▶ [STATED EXERCISE]:
Each line of the material must be repeated precisely, with the pictures left out.

▶ [DATA SECTION]:
==============================

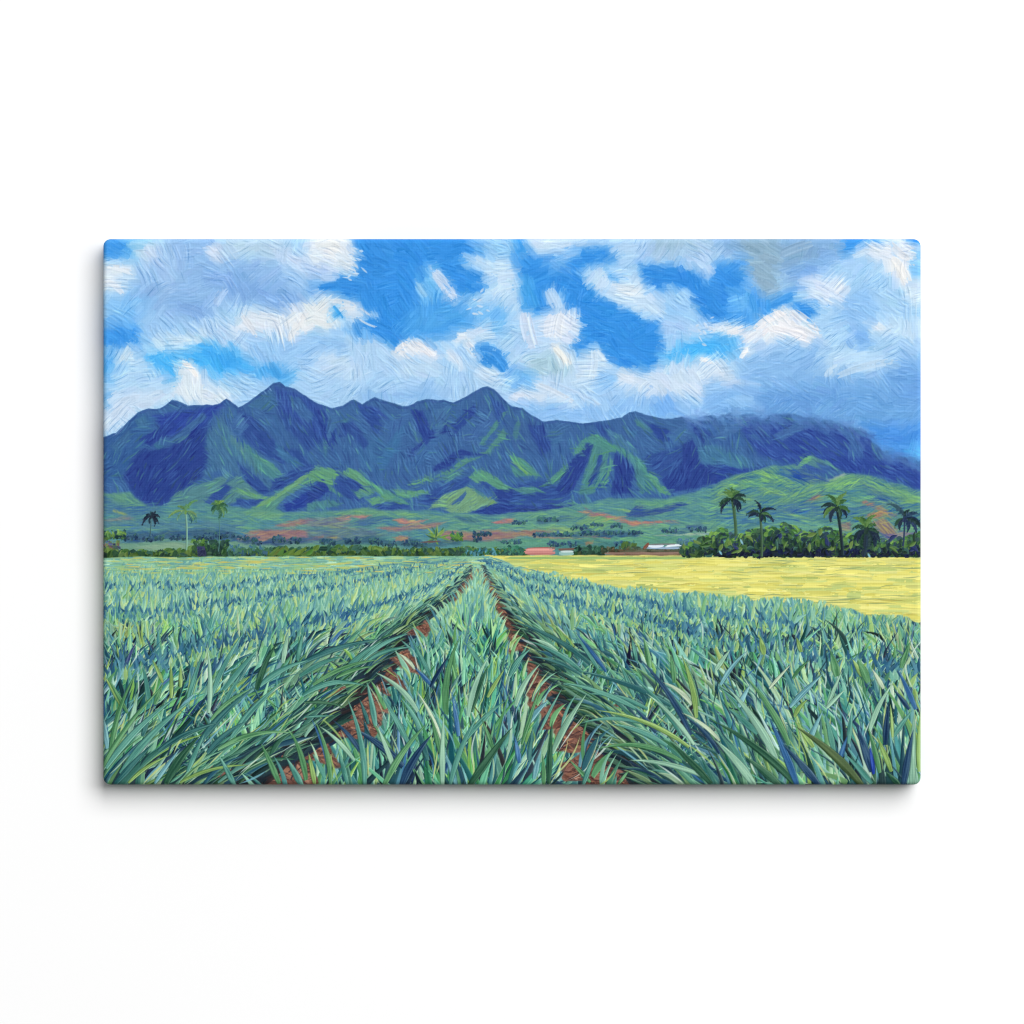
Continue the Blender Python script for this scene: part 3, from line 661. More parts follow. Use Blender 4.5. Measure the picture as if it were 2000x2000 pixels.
V((102, 158, 136), 0, (810, 1004), (900, 1004), (960, 1015), (940, 1022), (850, 1018))
V((64, 110, 130), 10, (890, 1008), (930, 1014), (944, 1022), (900, 1020))
V((212, 122, 116), -4, (960, 1020), (980, 1013), (1010, 1013), (1010, 1019), (975, 1022), soft=1.5)
V((100, 160, 132), 0, (870, 1024), (1010, 1022), (1010, 1034), (880, 1038))
V((164, 118, 110), 0, (855, 1042), (880, 1038), (1000, 1034), (1010, 1050), (960, 1056), (870, 1056))
V((92, 116, 138), 0, (600, 1034), (720, 1034), (760, 1046), (700, 1060), (600, 1060), soft=5)
V((180, 118, 104), -3, (608, 1050), (632, 1046), (634, 1052), (612, 1054), soft=1.5)
V((170, 150, 80), -3, (638, 1050), (658, 1047), (656, 1053), (640, 1054), soft=1.5)
V((48, 86, 112), 0, (600, 1048), (650, 1056), (720, 1048), (770, 1060), (800, 1048), (840, 1058), (930, 1052), (960, 1060), (850, 1068), (640, 1066), warp=5, alpha=.85)
V((176, 130, 98), -5, (764, 1050), (780, 1045), (802, 1050), (795, 1058), (775, 1056), soft=1.5)
V((104, 160, 116), 0, (600, 1064), (760, 1064), (800, 1072), (700, 1078), (600, 1076))
V((98, 158, 124), 0, (900, 1058), (1010, 1052), (1010, 1072), (900, 1074))
V((104, 162, 134), 2, (1000, 1002), (1110, 994), (1240, 1024), (1400, 1020), (1400, 1046), (1000, 1046))
V((128, 180, 110), -20, (1100, 1035), (1160, 1005), (1200, 1012), (1170, 1040))
V((62, 104, 132), 0, (1050, 1010), (1110, 1008), (1140, 1014), (1080, 1020), (1045, 1024))
V((58, 98, 128), 20, (1120, 1024), (1155, 1034), (1150, 1040), (1115, 1030))
V((58, 96, 128), 0, (1196, 1026), (1214, 1022), (1210, 1030))
V((148, 188, 112), 10, (1060, 1030), (1110, 1028), (1128, 1042), (1080, 1042), soft=2)
V((170, 124, 104), 0, (1000, 1036), (1050, 1034), (1080, 1038), (1060, 1046), (1000, 1046))
V((204, 124, 110), 8, (1128, 1000), (1150, 996), (1188, 1003), (1230, 1018), (1322, 1014), (1312, 1018), (1262, 1022), (1236, 1026), (1224, 1022), (1190, 1010), soft=1.5)
V((102, 166, 126), -5, (1236, 976), (1280, 978), (1345, 970), (1340, 980), (1290, 988), (1240, 985))
V((40, 66, 142), -4, (1222, 1004), (1248, 984), (1256, 994), (1346, 980), (1336, 990), (1310, 998), (1240, 1012), soft=1.5)
V((150, 196, 108), 5, (1204, 994), (1232, 996), (1230, 1000), (1206, 998), soft=1.5)
V((48, 88, 122), 0, (1040, 1042), (1130, 1040), (1180, 1036), (1240, 1036), (1250, 1045), (1180, 1048), (1050, 1048), warp=4)
V((76, 112, 140), 0, (1340, 1026), (1366, 1022), (1380, 1034), (1345, 1038))
V((52, 92, 128), 0, (1304, 1036), (1340, 1032), (1350, 1040), (1310, 1042))
V((96, 160, 126), 0, (1000, 1052), (1240, 1047), (1400, 1042), (1400, 1062), (1240, 1068), (1000, 1070))
V((156, 132, 110), 0, (1040, 1048), (1190, 1047), (1190, 1050), (1040, 1051), soft=1)
V((176, 200, 170), -2, (1240, 1046), (1330, 1042), (1400, 1036), (1400, 1040), (1330, 1046), soft=1)
V((70, 128, 122), 0, (1080, 1060), (1140, 1054), (1220, 1056), (1240, 1070), (1080, 1072))
V((150, 130, 92), 0, (1140, 1058), (1160, 1056), (1158, 1063), (1142, 1064), soft=1.5)
# right hills
V((88, 142, 132), -15, (1390, 948), (1430, 931), (1470, 921), (1510, 911), (1550, 906), (1580, 922), (1620, 936), (1650, 925), (1700, 932), (1810, 962), (1810, 1062), (1390, 1062), soft=3)
V((70, 120, 156), 25, (1500, 930), (1560, 945), (1600, 930), (1540, 912), soft=6)
V((112, 172, 116), 15, (1420, 945), (1500, 935), (1495, 945), (1430, 955))
V((122, 178, 114), 22, (1455, 925), (1490, 915), (1560, 945), (1535, 940))
V((130, 180, 108), 28, (1485, 950), (1540, 960), (1530, 968), (1480, 958))
V((140, 186, 106), 20, (1400, 958), (1470, 975), (1460, 980), (1395, 965))
V((52, 84, 152), 12, (1544, 918), (1570, 914), (1616, 934), (1584, 942), (1550, 932), soft=2)
V((148, 194, 108), 28, (1574, 914), (1586, 914), (1612, 928), (1600, 930), soft=1.5)
V((128, 182, 112), -30, (1500, 984), (1530, 975), (1575, 942), (1596, 948), (1550, 976), (1520, 988))
V((122, 180, 118), -20, (1592, 950), (1648, 925), (1700, 932), (1688, 945), (1640, 952), (1600, 958))
V((160, 180, 176), -18, (1614, 934), (1650, 923), (1650, 928), (1618, 940), soft=1.5)
V((124, 180, 116), 25, (1690, 935), (1760, 955), (1810, 975), (1810, 990), (1750, 970), (1700, 955))
V((140, 190, 100), 15, (1765, 970), (1796, 976), (1796, 986), (1770, 980), soft=2)
V((70, 114, 146), 20, (1680, 942), (1720, 960), (1770, 990), (1730, 990), (1690, 965), soft=4)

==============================

▶ [RESULT OF THIS EXERCISE]:
Continue the Blender Python script for this scene: part 3, from line 661. More parts follow. Use Blender 4.5. Measure the picture as if it were 2000x2000 pixels.
V((102, 158, 136), 0, (810, 1004), (900, 1004), (960, 1015), (940, 1022), (850, 1018))
V((64, 110, 130), 10, (890, 1008), (930, 1014), (944, 1022), (900, 1020))
V((212, 122, 116), -4, (960, 1020), (980, 1013), (1010, 1013), (1010, 1019), (975, 1022), soft=1.5)
V((100, 160, 132), 0, (870, 1024), (1010, 1022), (1010, 1034), (880, 1038))
V((164, 118, 110), 0, (855, 1042), (880, 1038), (1000, 1034), (1010, 1050), (960, 1056), (870, 1056))
V((92, 116, 138), 0, (600, 1034), (720, 1034), (760, 1046), (700, 1060), (600, 1060), soft=5)
V((180, 118, 104), -3, (608, 1050), (632, 1046), (634, 1052), (612, 1054), soft=1.5)
V((170, 150, 80), -3, (638, 1050), (658, 1047), (656, 1053), (640, 1054), soft=1.5)
V((48, 86, 112), 0, (600, 1048), (650, 1056), (720, 1048), (770, 1060), (800, 1048), (840, 1058), (930, 1052), (960, 1060), (850, 1068), (640, 1066), warp=5, alpha=.85)
V((176, 130, 98), -5, (764, 1050), (780, 1045), (802, 1050), (795, 1058), (775, 1056), soft=1.5)
V((104, 160, 116), 0, (600, 1064), (760, 1064), (800, 1072), (700, 1078), (600, 1076))
V((98, 158, 124), 0, (900, 1058), (1010, 1052), (1010, 1072), (900, 1074))
V((104, 162, 134), 2, (1000, 1002), (1110, 994), (1240, 1024), (1400, 1020), (1400, 1046), (1000, 1046))
V((128, 180, 110), -20, (1100, 1035), (1160, 1005), (1200, 1012), (1170, 1040))
V((62, 104, 132), 0, (1050, 1010), (1110, 1008), (1140, 1014), (1080, 1020), (1045, 1024))
V((58, 98, 128), 20, (1120, 1024), (1155, 1034), (1150, 1040), (1115, 1030))
V((58, 96, 128), 0, (1196, 1026), (1214, 1022), (1210, 1030))
V((148, 188, 112), 10, (1060, 1030), (1110, 1028), (1128, 1042), (1080, 1042), soft=2)
V((170, 124, 104), 0, (1000, 1036), (1050, 1034), (1080, 1038), (1060, 1046), (1000, 1046))
V((204, 124, 110), 8, (1128, 1000), (1150, 996), (1188, 1003), (1230, 1018), (1322, 1014), (1312, 1018), (1262, 1022), (1236, 1026), (1224, 1022), (1190, 1010), soft=1.5)
V((102, 166, 126), -5, (1236, 976), (1280, 978), (1345, 970), (1340, 980), (1290, 988), (1240, 985))
V((40, 66, 142), -4, (1222, 1004), (1248, 984), (1256, 994), (1346, 980), (1336, 990), (1310, 998), (1240, 1012), soft=1.5)
V((150, 196, 108), 5, (1204, 994), (1232, 996), (1230, 1000), (1206, 998), soft=1.5)
V((48, 88, 122), 0, (1040, 1042), (1130, 1040), (1180, 1036), (1240, 1036), (1250, 1045), (1180, 1048), (1050, 1048), warp=4)
V((76, 112, 140), 0, (1340, 1026), (1366, 1022), (1380, 1034), (1345, 1038))
V((52, 92, 128), 0, (1304, 1036), (1340, 1032), (1350, 1040), (1310, 1042))
V((96, 160, 126), 0, (1000, 1052), (1240, 1047), (1400, 1042), (1400, 1062), (1240, 1068), (1000, 1070))
V((156, 132, 110), 0, (1040, 1048), (1190, 1047), (1190, 1050), (1040, 1051), soft=1)
V((176, 200, 170), -2, (1240, 1046), (1330, 1042), (1400, 1036), (1400, 1040), (1330, 1046), soft=1)
V((70, 128, 122), 0, (1080, 1060), (1140, 1054), (1220, 1056), (1240, 1070), (1080, 1072))
V((150, 130, 92), 0, (1140, 1058), (1160, 1056), (1158, 1063), (1142, 1064), soft=1.5)
# right hills
V((88, 142, 132), -15, (1390, 948), (1430, 931), (1470, 921), (1510, 911), (1550, 906), (1580, 922), (1620, 936), (1650, 925), (1700, 932), (1810, 962), (1810, 1062), (1390, 1062), soft=3)
V((70, 120, 156), 25, (1500, 930), (1560, 945), (1600, 930), (1540, 912), soft=6)
V((112, 172, 116), 15, (1420, 945), (1500, 935), (1495, 945), (1430, 955))
V((122, 178, 114), 22, (1455, 925), (1490, 915), (1560, 945), (1535, 940))
V((130, 180, 108), 28, (1485, 950), (1540, 960), (1530, 968), (1480, 958))
V((140, 186, 106), 20, (1400, 958), (1470, 975), (1460, 980), (1395, 965))
V((52, 84, 152), 12, (1544, 918), (1570, 914), (1616, 934), (1584, 942), (1550, 932), soft=2)
V((148, 194, 108), 28, (1574, 914), (1586, 914), (1612, 928), (1600, 930), soft=1.5)
V((128, 182, 112), -30, (1500, 984), (1530, 975), (1575, 942), (1596, 948), (1550, 976), (1520, 988))
V((122, 180, 118), -20, (1592, 950), (1648, 925), (1700, 932), (1688, 945), (1640, 952), (1600, 958))
V((160, 180, 176), -18, (1614, 934), (1650, 923), (1650, 928), (1618, 940), soft=1.5)
V((124, 180, 116), 25, (1690, 935), (1760, 955), (1810, 975), (1810, 990), (1750, 970), (1700, 955))
V((140, 190, 100), 15, (1765, 970), (1796, 976), (1796, 986), (1770, 980), soft=2)
V((70, 114, 146), 20, (1680, 942), (1720, 960), (1770, 990), (1730, 990), (1690, 965), soft=4)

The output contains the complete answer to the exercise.